The Prime Minister’s official spokesman said it would require a “combination of a number of different approaches from the Government” to “solve this long-standing problem”.

It comes after Mr Sunak last week admitted that his plans to stop boats crossing the Channel “won’t happen overnight” and declined to promise they could be completed by the next general election.

Labour’s shadow home secretary Yvette Cooper said the figures “show the full scale of the Tory failure to get any grip on Channel crossings”, adding: “All they offer is rhetoric and gimmicks instead of any kind of serious plan. No surprise that Rishi Sunak is rowing back on his promise to stop the boats this year.”

Nearly 45,000 migrants have arrived in the UK after crossing the Channel since the Government signed the Rwanda deal just over a year ago.

Suella Braverman told of her “dream” of seeing the Government’s plan to send migrants to the east African nation succeed after she was appointed Home Secretary, a policy which High Court judges ruled is lawful but has so far been stalled by legal action.
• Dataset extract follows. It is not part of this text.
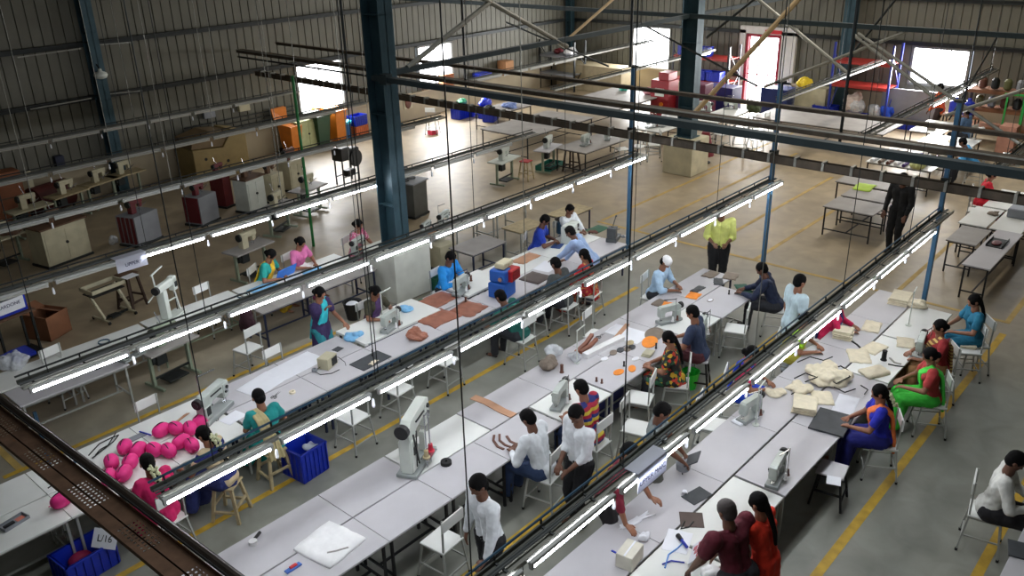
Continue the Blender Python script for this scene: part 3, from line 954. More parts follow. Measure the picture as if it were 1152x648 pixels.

Her predecessor Priti Patel signed the agreement – which she described as a “world-first” – with Rwanda on April 14 last year.

There were 44,976 migrants recorded arriving in the UK after crossing the Channel between April 15 2022 and April 17 2023, according to analysis of Government figures by the PA news agency.

In November, Home Office permanent secretary Matthew Rycroft confirmed Britain had already paid Rwanda £140 million under the deal but said he was still unsure whether the policy was value for money.

The battle over the legality of the policy continues, with a four-day hearing listed at the Court of Appeal next week.

Mr Sunak pledged to “stop the boats” as one of his five main priorities while in office.

The Prime Minister’s official spokesman said: “While we are confident that some of the elements already introduced – stepping up the partnership with the French government to increase intercepts in the Channel – is having an impact, we know that this will be an incremental approach.”

It was “too early to draw conclusions at this stage” about the impact of the Government’s announcements “given we know the impact the weather can have on weekly, even daily, crossings”.

“It will be the culmination of the introduction of all the different policies we are introducing which will have the long-lasting impact the public wants.”

In an interview with ConservativeHome on Thursday, Mr Sunak said he expects a legal battle over the “novel, untested” and “ambitious” Illegal Migration Bill, which is going through Parliament, and confirmed there “may well be” an interim judgment from the European Court of Human Rights against the policy, as happened with the Rwanda scheme.

The Government has vowed to change the law to make it clear people arriving in the UK illegally will not be allowed to stay, either facing deportation back to their home country or a nation like Rwanda where a deal is in place.

Attempts by ministers and officials to use a former RAF base in Essex to house asylum seekers are also set to end up in court.

Braintree District Council said it has been granted an injunction hearing at the High Court on Wednesday and the Home Office has agreed not to move any migrants on to the Wethersfield site until after that date.